» WHAT YOU SHOULD DO
All of the data below should be written out exactly.

» DATA SEGMENT
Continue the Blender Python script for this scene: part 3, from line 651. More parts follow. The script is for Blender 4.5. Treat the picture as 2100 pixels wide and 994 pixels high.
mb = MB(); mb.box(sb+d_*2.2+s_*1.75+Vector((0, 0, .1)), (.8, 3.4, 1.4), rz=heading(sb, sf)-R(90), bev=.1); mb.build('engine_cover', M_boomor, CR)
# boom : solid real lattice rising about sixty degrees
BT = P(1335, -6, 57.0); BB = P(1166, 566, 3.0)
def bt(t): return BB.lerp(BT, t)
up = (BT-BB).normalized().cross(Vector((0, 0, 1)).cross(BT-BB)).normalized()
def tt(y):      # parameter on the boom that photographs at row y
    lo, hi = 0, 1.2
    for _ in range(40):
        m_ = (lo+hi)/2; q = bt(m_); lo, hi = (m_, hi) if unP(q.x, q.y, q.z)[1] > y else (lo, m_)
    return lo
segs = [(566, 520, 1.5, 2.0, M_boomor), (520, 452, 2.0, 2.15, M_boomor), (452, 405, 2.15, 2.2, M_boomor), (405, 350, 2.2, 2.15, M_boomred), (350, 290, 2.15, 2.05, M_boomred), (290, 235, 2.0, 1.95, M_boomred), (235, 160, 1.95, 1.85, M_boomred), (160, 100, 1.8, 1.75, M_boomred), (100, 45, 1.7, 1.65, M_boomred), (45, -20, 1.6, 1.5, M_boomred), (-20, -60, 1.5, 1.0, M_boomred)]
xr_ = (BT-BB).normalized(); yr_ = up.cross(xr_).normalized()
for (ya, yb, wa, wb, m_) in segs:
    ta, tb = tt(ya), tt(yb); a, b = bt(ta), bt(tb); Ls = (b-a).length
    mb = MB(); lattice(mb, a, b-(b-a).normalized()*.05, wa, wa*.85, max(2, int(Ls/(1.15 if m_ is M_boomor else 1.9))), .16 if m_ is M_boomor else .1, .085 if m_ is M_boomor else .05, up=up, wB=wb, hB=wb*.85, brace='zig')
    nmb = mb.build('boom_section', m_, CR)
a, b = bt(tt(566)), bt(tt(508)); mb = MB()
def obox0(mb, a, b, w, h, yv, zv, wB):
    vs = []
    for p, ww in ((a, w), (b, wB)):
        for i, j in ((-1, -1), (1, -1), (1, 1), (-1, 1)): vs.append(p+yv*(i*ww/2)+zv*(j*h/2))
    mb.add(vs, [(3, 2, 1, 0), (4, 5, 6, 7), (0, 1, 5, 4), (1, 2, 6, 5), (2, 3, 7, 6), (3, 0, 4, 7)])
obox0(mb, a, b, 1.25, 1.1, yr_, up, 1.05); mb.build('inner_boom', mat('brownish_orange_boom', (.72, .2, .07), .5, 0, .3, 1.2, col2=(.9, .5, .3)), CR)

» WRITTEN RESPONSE
Continue the Blender Python script for this scene: part 3, from line 651. More parts follow. The script is for Blender 4.5. Treat the picture as 2100 pixels wide and 994 pixels high.
mb = MB(); mb.box(sb+d_*2.2+s_*1.75+Vector((0, 0, .1)), (.8, 3.4, 1.4), rz=heading(sb, sf)-R(90), bev=.1); mb.build('engine_cover', M_boomor, CR)
# boom : solid real lattice rising about sixty degrees
BT = P(1335, -6, 57.0); BB = P(1166, 566, 3.0)
def bt(t): return BB.lerp(BT, t)
up = (BT-BB).normalized().cross(Vector((0, 0, 1)).cross(BT-BB)).normalized()
def tt(y):      # parameter on the boom that photographs at row y
    lo, hi = 0, 1.2
    for _ in range(40):
        m_ = (lo+hi)/2; q = bt(m_); lo, hi = (m_, hi) if unP(q.x, q.y, q.z)[1] > y else (lo, m_)
    return lo
segs = [(566, 520, 1.5, 2.0, M_boomor), (520, 452, 2.0, 2.15, M_boomor), (452, 405, 2.15, 2.2, M_boomor), (405, 350, 2.2, 2.15, M_boomred), (350, 290, 2.15, 2.05, M_boomred), (290, 235, 2.0, 1.95, M_boomred), (235, 160, 1.95, 1.85, M_boomred), (160, 100, 1.8, 1.75, M_boomred), (100, 45, 1.7, 1.65, M_boomred), (45, -20, 1.6, 1.5, M_boomred), (-20, -60, 1.5, 1.0, M_boomred)]
xr_ = (BT-BB).normalized(); yr_ = up.cross(xr_).normalized()
for (ya, yb, wa, wb, m_) in segs:
    ta, tb = tt(ya), tt(yb); a, b = bt(ta), bt(tb); Ls = (b-a).length
    mb = MB(); lattice(mb, a, b-(b-a).normalized()*.05, wa, wa*.85, max(2, int(Ls/(1.15 if m_ is M_boomor else 1.9))), .16 if m_ is M_boomor else .1, .085 if m_ is M_boomor else .05, up=up, wB=wb, hB=wb*.85, brace='zig')
    nmb = mb.build('boom_section', m_, CR)
a, b = bt(tt(566)), bt(tt(508)); mb = MB()
def obox0(mb, a, b, w, h, yv, zv, wB):
    vs = []
    for p, ww in ((a, w), (b, wB)):
        for i, j in ((-1, -1), (1, -1), (1, 1), (-1, 1)): vs.append(p+yv*(i*ww/2)+zv*(j*h/2))
    mb.add(vs, [(3, 2, 1, 0), (4, 5, 6, 7), (0, 1, 5, 4), (1, 2, 6, 5), (2, 3, 7, 6), (3, 0, 4, 7)])
obox0(mb, a, b, 1.25, 1.1, yr_, up, 1.05); mb.build('inner_boom', mat('brownish_orange_boom', (.72, .2, .07), .5, 0, .3, 1.2, col2=(.9, .5, .3)), CR)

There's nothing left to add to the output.